Recently tried an Impossible burger and nuggets and thought that if nobody told me it wasn’t meat, I’d have thought the patty was made out of a weird kind of meat, rather than make a connection with the taste and texture of plants. Honestly, I might not complain if that was the only kind of “meat” I could have for the rest of my life.
Well, maybe I’d miss bacon.
I’ve yet to find the opportunity to try lab-grown meat, but I for sure would like to try it out and don’t see much wrong with it as long as it’s sustainable, reasonably priced, and doesn’t have anything you wouldn’t expect in a normal piece of meat.
Also, with imitation and lab-grown options, I’d no longer have to deal with the disgust factor of handling raw meat (esp. the juices) or biting into gristle. I’ll happily devour a hot dog, but something about an unexpected bit of cartilage gives me a lingering sense of revulsion.

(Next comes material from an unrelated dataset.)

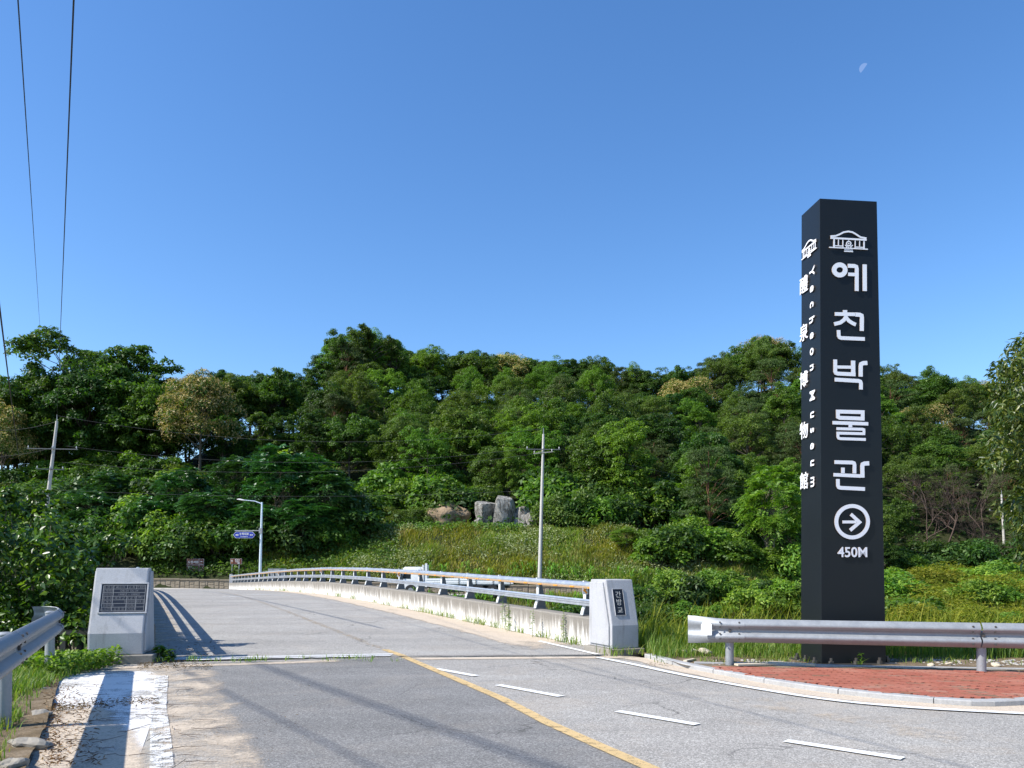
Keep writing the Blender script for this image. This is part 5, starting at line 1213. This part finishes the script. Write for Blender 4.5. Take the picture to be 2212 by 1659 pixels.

I find it very promising. As much as I love meat, its pretty undeniable that raising livestock is super inefficient. It takes so much food to raise livestock that, iirc, more farmland in the US is dedicated to growing food for our food than to growing food for us. Lab grown meat doesn’t completely solve this - there are still lost calories in the process to my knowledge - but its way more efficnient. Plus less land usage, less fossil fuel emissions, overall it would be more sustainable.
I see 2 big problems facing it right now:
The first is scale, which is the more significant. We’d need to figure out how to grow meat on a truly massive scale. Definitely doable though, just needs more research.
The second is “realism” or how close it seems to natural meat. Lab grown meat has the advantage over like plant based stuff because it is actually meat. However, ifnits too perfect or uniform, or maybe doesnr have enough fat or variety, it might be seen as unnatural by many (even just subconsciously) and push them away from it.
But yeah, could be awesome.
Many of the claims of improved efficiency over natural meat are based on projections and rely on technology that doesn’t exist yet, or they just ignore things like heating (most of the calories mammals eat go to keeping them warm, but incubators for lab meat need heating electrically, so if you leave out the electricity cost, it gives lab meat an unfair advantage.
It might be more efficient eventually - there’s more wiggle room to change things with a machine, but a cow is a cow - but it isn’t yet.